Tuesday, June 15, 2010

Decoding : Fashion and Religion makes strange bedfellows

Lord, forgive her : Gaga dit it again. Her last video, directed by Steven Klein, is heavy on blasphemy. Alternately Joan of Arc, Virgin Mary and a nun, the provocative singer seems to be running out of ideas, and her Alejandro is a genuine visual disaster.
Indeed, doesn't it sound you familiar ? Oh yes, Madonna, which stage name says it all : the Like a Prayer singer already surfed on the wave of religious provocations back in the 80s. So, bad decision for Lady Gaga ? It seems so : we still cannot make fun of religion in the world of entertainment and fashion. Quick topical outline.
In 2005, French designers Marithe and François Girbaud broke the news with their last advertising campaign. The picture recreated the painting The Last Supper of Leonardo da Vinci, substituting women to the apostles and supermodel Ruslana Korshunova, dead in 2008, to the Christ. Immediately, a Roman Catholic association brought a lawsuit against the creators and won. The posters were removed.
Across the Atlantic, it is the same old thing. In 2008, the Boston Magazine published an ad for a fitness club that depicted nuns sketching a naked man. Once again, outcry from the Catholics.
Chilean fashion designer Ricardo Oyarzun 2009's collection was not better received. His designs, inspired by the Virgin Mary, were worn by revealing clad models. Shocking !
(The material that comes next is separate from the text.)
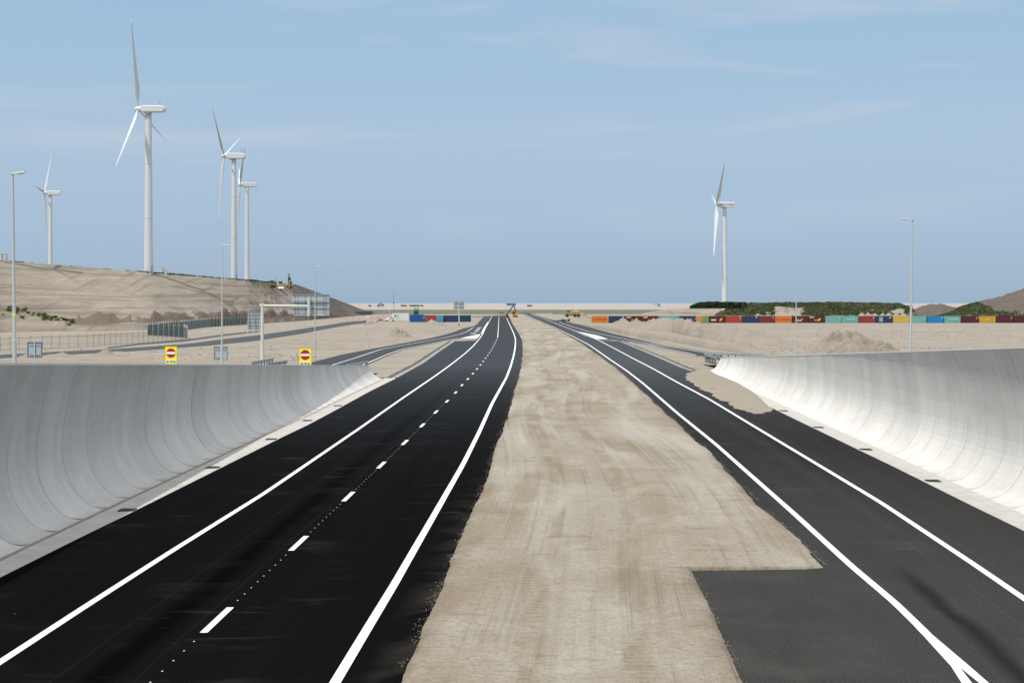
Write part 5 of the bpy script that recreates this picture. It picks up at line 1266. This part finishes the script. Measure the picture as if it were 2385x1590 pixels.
def ditch():
    b = MB(); pl = [(1478, 784), (1492, 784.2), (1510, 787.3), (1528, 791), (1543, 796), (1528, 796.6), (1508, 794), (1490, 789)]
    b.add([(U(*p).x, U(*p).y, -.045) for p in pl], [tuple(range(len(pl)))]); tag(b.build('puddle', M['water'], fix=False), 'shallow puddle in the ditch beside the right slip road', kind='structure')
    b = MB(); top = [(1440, 776), (1500, 787), (1560, 797.5), (1640, 813), (1720, 823)]; bot = [(1440, 779), (1500, 794), (1560, 802), (1640, 817), (1720, 827)]
    for a, c in zip(top, bot): b.v += [tuple(U(*a).to_2d()) + (-.05,), tuple(U(*c).to_2d()) + (-.05,)]
    for k in range(4): b.f.append((2 * k, 2 * k + 1, 2 * k + 3, 2 * k + 2))
    tag(b.build('ditch_floor', M['wet'], fix=False), 'damp sand floor of the ditch', kind='structure')
ditch()

def bank(base, crest, wd, name, label, seed, mat, leaf, bare, n_leaf, back=.6):
    o = ridge(base, crest, wd, name, label, mat, seed, .1, n=150)
    rr = random.Random(int(seed)); me = o.data; b = MB(); polys = [p for p in me.polygons if p.center.z > .3]; w_ = [p.area for p in polys]
    for p in rr.choices(polys, w_, k=n_leaf):
        c = p.center; vs = [me.vertices[i].co for i in p.vertices]; u, v = rr.random(), rr.random(); q = vs[0].lerp(vs[1], u).lerp(vs[3].lerp(vs[2], u), v)
        px = q.x * F / q.y + CX; nz = .6 * fbm(q.x, q.y, .06, seed) + .45 * fbm(q.x, q.z * 3, .16, seed + 2); tz = q.z / 7.5
        if bare(px, tz, nz): continue
        s = rr.uniform(.22, .75)
        for k in range(3): leaf_quad(b, q + Vector((rr.uniform(-.6, .6), rr.uniform(-.6, .6), -.08)), s, rr, .55)
    return o, b
def banks():
    o, b = bank([(1668, 738), (1760, 738), (1900, 738), (2040, 738), (2150, 738)], [(1668, 737), (1690, 723), (1712, 709), (1760, 706.3), (1900, 706), (2040, 707), (2095, 709), (2120, 719), (2150, 737)], 26, 'bank', 'long sandy bank behind the containers', 5., 'heap',
             'leaf', lambda px, t, nz: (1812 < px + 30 * nz < 1872 and t < .72 + .2 * nz) or (t < .7 and nz > .40) or t < .1 + .12 * nz, 70000)
    b2 = MB(); rr = random.Random(77)
    for p in rr.choices([p for p in o.data.polygons if p.center.z > .4], k=16000):
        q = p.center + Vector((rr.uniform(-2, 2), rr.uniform(-1.5, 1.5), .1)); px = q.x * F / q.y + CX
        if 1812 < px < 1872 and rr.random() < .8: continue
        if fbm(q.x, q.z * 3, .12, 44.) < .05: continue
        for k in range(2): leaf_quad(b2, q + Vector((rr.uniform(-.5, .5), rr.uniform(-.5, .5), 0)), rr.uniform(.2, .6), rr, .8)
    tag(b2.build('dry_grass', M['straw'], fix=False), 'dry brownish grass between the green plants of the long bank', 'grass', kind='stuff')
    tag(b.build('bank_plants', M['leaf'], fix=False), 'rough green plant cover on the long bank behind the containers', 'ground cover', kind='stuff')
    # darker hedge-like top on the sand ridge to its left
    o = ridge([(1490, 733), (1570, 733), (1650, 733), (1745, 733)], [(1490, 732), (1510, 727), (1560, 720), (1620, 717), (1730, 716), (1745, 732)], 35, 'sand_ridge', 'low grey sand ridge left of the green bank', 'greyheap' if False else 'hill', 9., .15)
    rr = random.Random(8); b = MB()
    for k in range(9000):
        px = 1608 + 130 * rr.random(); Z = rr.uniform(820, 850); top = float(np.interp(px, [1608, 1626, 1650, 1690, 1740], [716, 708, 706, 707, 708])) + 1.3 * fbm(px, 0, .12, 2.)
        py = top + (718.5 - top) * rr.random() ** 1.3; p = D(px, py, Z); p.z = max(p.z, 3.5); leaf_quad(b, p, rr.uniform(.5, 1.1), rr, .3)
    tag(b.build('dune_thicket', M['leaf_dark'], fix=False), 'dark low thicket on the sand left of the green bank', 'thicket', kind='stuff')
    # grey heaps at the far right
    ridge([(2105, 738), (2180, 738), (2255, 738)], [(2105, 737), (2125, 722), (2160, 709), (2172, 707.5), (2195, 708.5), (2225, 716), (2250, 726), (2255, 737)], 30, 'soil_heap', 'dark grey soil heap behind the bright blue container', 'greyheap', 12., .16, cat='soil heap')
    o, b = bank([(2170, 739), (2260, 739), (2400, 739), (2620, 739)], [(2170, 738), (2215, 724), (2262, 708), (2300, 697), (2340, 688.5), (2385, 674), (2450, 655), (2640, 640)], 60, 'grey_hill', 'grey spoil hill at the right edge with green at its foot', 15., 'greyheap', 'leaf',
             lambda px, t, nz: not ((px < 2310 and t < .85 + .3 * nz + (2300 - px) * .004) or (px < 2375 and t < .42 + .3 * nz) or t < .2 + .2 * nz), 30000)
    tag(b.build('hill_plants', M['leaf'], fix=False), 'green plant cover on the foot of the grey spoil hill', 'ground cover', kind='stuff')
    # small pale sand piles along the back of the row
    rr = random.Random(31)
    for k, px in enumerate((2010, 2026, 2041, 2058, 2074, 2091, 2107)):
        mound(px, 741, 729.5 + rr.uniform(-1, 1), 30, 'pointed pale sand pile just behind the container row under the green bank', 20. + k, rough=.25)['group'] = 'sand piles behind the containers'
banks()

# ------------------------------------------------------------------ far land: grass flats, sea dike, specks
def far():
    b = MB(); zs = [1135, 1180, 1300, 1500, 1700, 1960]; xs = [-1100, -700, -300, -100, 100, 150, 200, 260]
    for Z in zs:
        for x in xs: b.v.append((x + 40 * fbm(x, Z, .01, 3.), Z + 25 * fbm(x, Z, .02, 7.), -.03))
    n = len(xs)
    for j in range(len(zs) - 1):
        for i in range(n - 1): b.f.append((j * n + i, j * n + i + 1, (j + 1) * n + i + 1, (j + 1) * n + i))
    tag(b.build('grass_flat', M['grass'], fix=False), 'flat green grass strip before the sea dike', kind='structure')
    b = MB(); xs = np.linspace(-3000, 3000, 90)
    for x in xs:
        k = .25 * fbm(x, 0, .004, 2.)
        for dy, z in ((0, -.3), (12, 1.6), (30, 2.2), (60, 5.2 + k), (95, 5.6 + k), (120, 7.55 + .3 * k), (150, 7.6 + .3 * k), (220, -.3)): b.v.append((x, 1950 + dy, z))
    for j in range(len(xs) - 1):
        for i in range(7): q = j * 8 + i; b.f.append((q, q + 1, q + 9, q + 8))
    tag(b.build('sea_dike', M['dike'], smooth=False), 'long pale sand sea dike along the horizon', kind='structure')
    # tiny vehicles on the dike
    first = None
    spots = [(937, 708.6), (944, 708.6), (957, 708.8), (963, 709), (969, 709.2), (975, 709), (983, 709.2), (1231, 710), (1236, 710.2), (862, 709), (882, 709)]
    for px, py in spots:
        Z = 1975; g = D(px, py, Z); z = 3.6
        if first is None:
            t = thing('far_truck', (g.x, Z, z), 'tiny dark vehicle parked on the far sea dike', 'truck', 'tiny vehicles on the far dike')
            MB().prism([(-1.8, .4), (1.8, .4), (1.9, 1.2), (.9, 1.4), (.6, 2.0), (-1.8, 2.0)], -1, 1).build('body', M['dark'], t); MB().box((.6, 0, 1.6), (.6, 2.04, .4)).build('window', M['glass'], t); first = t
            for x in (-1.1, 1.1): MB().cyl((x, -1.05, .4), (x, 1.05, .4), .4, .4, 10).build('wheel', M['dark'], t)
        else: t = copy_tree(first); t.location = (g.x, Z, z)
    g = D(889.5, 708, 1985); excavator((g.x, 1985, 4.4), R(150), 'tiny reddish excavator on the far dike beyond the antenna mast', M['rust'], (1.5, 0, 3.), (2.2, 0, -2.4), .95)
    g = D(1534, 708, 1985); excavator((g.x, 1985, 4.4), R(160), 'tiny dark excavator on the far dike left of the lone turbine', M['bar'], (2.5, 0, 2.5), (2.6, 0, -2.2), .85)
    # gull
    p = D(789, 616, 330); t = thing('gull', p, 'small pale gull gliding in the sky right of the hill', 'gull'); b = MB()
    rings = []
    for u, r in ((-.3, .01), (-.18, .05), (0, .075), (.15, .06), (.24, .045), (.31, .012)): rings.append([Vector((u, r * math.cos(a), r * math.sin(a))) for a in np.linspace(0, 2 * math.pi, 8, endpoint=False)])
    b.loft(rings)
    for s in (-1, 1): b.loft([[Vector((.1, s * .04, .03)), Vector((-.1, s * .04, .03)), Vector((-.1, s * .04, .015))], [Vector((.14, s * .35, .13)), Vector((-.02, s * .35, .13)), Vector((-.02, s * .35, .12))], [Vector((.0, s * .7, .08)), Vector((-.06, s * .7, .08)), Vector((-.06, s * .7, .075))]])
    b.build('body', M['signwhite'], t)
far()

# clods and dry tufts on the open sand flats
def off_road(px, py):
    p = U(px, py)
    if E_rampLo(p.y) - 2 < p.x < E_llane(p.y) + 1 and 150 < p.y < 930: return False
    ups = [(-260,838),(0,825.4),(151.8,817.3),(253.6,812.9),(340,807),(442,799.4),(518.6,789.2),(610.4,779),(722.7,762.4),(799,751),(858,745),(935,736.5)]
    los = [(-260,848),(0,833.4),(178.6,823.6),(268,819),(340,814.7),(493,803.2),(590,793.7),(697,777.7),(770,763.6),(820,755.6),(865.5,750.5),(950,737.2)]
    a = np.interp(px, *zip(*ups)); c = np.interp(px, *zip(*los))
    if px < 950 and a - 1.2 < py < c + 1.2: return False
    if px < 640 and abs(py - np.interp(px, [250, 320, 434.8, 516.4, 612], [809.5, 801, 792, 780.4, 769.5])) < 3: return False
    if px > 1400 and E_r2(p.y) < p.x < E_rampRo(p.y) + 2: return False
    return True
def flats():
    rr = random.Random(17); b = MB()
    for k in range(5200):
        if rr.random() < .72: px, py = rr.uniform(1620, 2420), 756 + 75 * rr.random() ** 1.2
        elif rr.random() < .6: px, py = rr.uniform(600, 1100), 756 + 80 * rr.random()
        else: px, py = rr.uniform(-50, 700), 800 + 40 * rr.random()
        p = U(px, py)
        if fbm(p.x, p.y, .03, 3.) < -.15 or not off_road(px, py): continue
        s = .05 + .16 * rr.random() ** 3; n0 = len(b.v)
        b.v += [(p.x + s * math.cos(q) * rr.uniform(.6, 1.4), p.y + s * math.sin(q) * rr.uniform(.6, 1.4), -.08) for q in (0, 1.3, 2.5, 3.8, 5.1)] + [(p.x, p.y, -.05 + s * .8)]
        b.f += [(n0 + i, n0 + (i + 1) % 5, n0 + 5) for i in range(5)]
    tag(b.build('clods', M['soil'], fix=False), 'brown clods scattered over the sand flats', 'clods', kind='stuff')
    # low windblown humps of the flats
    b = MB()
    for k in range(420):
        px, py = (rr.uniform(1640, 2450), 757 + 60 * rr.random()) if k % 2 else ((rr.uniform(620, 1050), 756 + 62 * rr.random()) if k % 3 else (rr.uniform(-60, 640), 815 + 30 * rr.random()))
        p = U(px, py)
        if not off_road(px, py): continue
        rx = rr.uniform(.8, 3.5); ry = rr.uniform(.6, 1.6); hh = rr.uniform(.08, .32); n0 = len(b.v); m = 9
        for r, z in ((1, -.02), (.7, .4), (.35, .85)):
            for i in range(m): a = 6.283 * i / m; b.v.append((p.x + rx * r * math.cos(a) * rr.uniform(.8, 1.2), p.y + ry * r * math.sin(a) * rr.uniform(.8, 1.2), -.07 + hh * z * rr.uniform(.7, 1.2)))
        b.v.append((p.x, p.y, -.06 + hh))
        for q in range(2):
            for i in range(m): b.f.append((n0 + q * m + i, n0 + q * m + (i + 1) % m, n0 + (q + 1) * m + (i + 1) % m, n0 + (q + 1) * m + i))
        for i in range(m): b.f.append((n0 + 2 * m + i, n0 + 2 * m + (i + 1) % m, n0 + 3 * m))
    tag(b.build('sand_humps', M['heap'], smooth=True, fix=False), 'low humps of blown sand on the flats', 'sand', kind='stuff')
flats()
Then, is the Catholic religion personna non grata in fashion shows ? In fact, it does shy apparition : in the Spring/Summer 2006 collection of Dior, models in bright red and black wore crucifixes and veils. Last year, Jean Paul Gaultier turned his models into ethereal icons with white dresses, halos and chalice's prints. It was the first use of Catholic religion in fashion that was of good taste, but we still heard teeth grinding.

What about other religions ? Islam is a taboo, but Hinduism and Judaism are often used by designers and photographers. Incidentally, Madonna turned to Kabbalah : it must be a sign ...
Used for ecumenical matters, religion is often employed in ad campaigns to show the tolerance of a brand and to encourage respect. For example, the American fashion designer Kenneth Cole's campaign "We all walk in different shoes" showed an Hassidic Jew and a Sikh among others.

It is a shame that in 21st century we are still that cautious with religion, and even more disgraceful that it is mainly used for cheap provocation. Yes, designers should be free to use their beliefs and to borrow from religious art, but there's no need to turn it into a disgusting show.
With taste, fashion and religion can make a very interesting and beautiful combination. The proof being a campaign made by Indian photographer Suresh Natajaran for the jewellery brand Tanishq.
We can dream of a more open-minded world, but meanwhile, images like those we can see in Alejandro are definitely not helping the cause.